Il n’y a pas de preuve de l’implication de la mafia dans le marché du citron, confirme le journaliste et expert de la mafia Arcangelo Badolati, qui travaille pour le journal local la Gazzetta del Sud.
« Dans cette zone [géographique], la ‘ndrangheta est active dans d’autres business, comme le tourisme et les drogues, mais pas dans l’agriculture », a déclaré Badolati.
Le père de Berel Lazar, le rabbin Moshe Lazar, ou « Rabbino Mosè », tel qu’il est connu à la Riviera, est d’accord avec Fazio et Badolati.
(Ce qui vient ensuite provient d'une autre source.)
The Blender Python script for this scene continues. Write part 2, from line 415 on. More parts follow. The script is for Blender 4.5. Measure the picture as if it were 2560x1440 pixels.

Basé à Milan, l’homme, âgé de 83 ans, va en Calabre chaque année depuis 1965. Il est préoccupé par les conséquences graves du gel qui a décimé les etrogim.
« Je n’ai jamais vu une telle dévastation, même si certains disent qu’il y a eu quelque chose de similaire en 1956 », explique Lazar.
Mais il n’a que des louanges à l’égard des fermiers locaux.
« Nous sommes comme une famille. J’ai vu les enfants grandir, se marier et avoir leurs propres enfants. Ils nous ont toujours aidés et nous n’avons jamais eu de problèmes », a déclaré Lazar.
« Les etrogim font partie de ces terres depuis 2 000 ans, conclut Adduci. La tradition veut qu’ils ont été apportés ici par les Juifs qui se sont établis dans la zone. Pour nous, les rabbins font partie de notre paysage, tout comme les vergers de citrons, les fermiers et la mer ».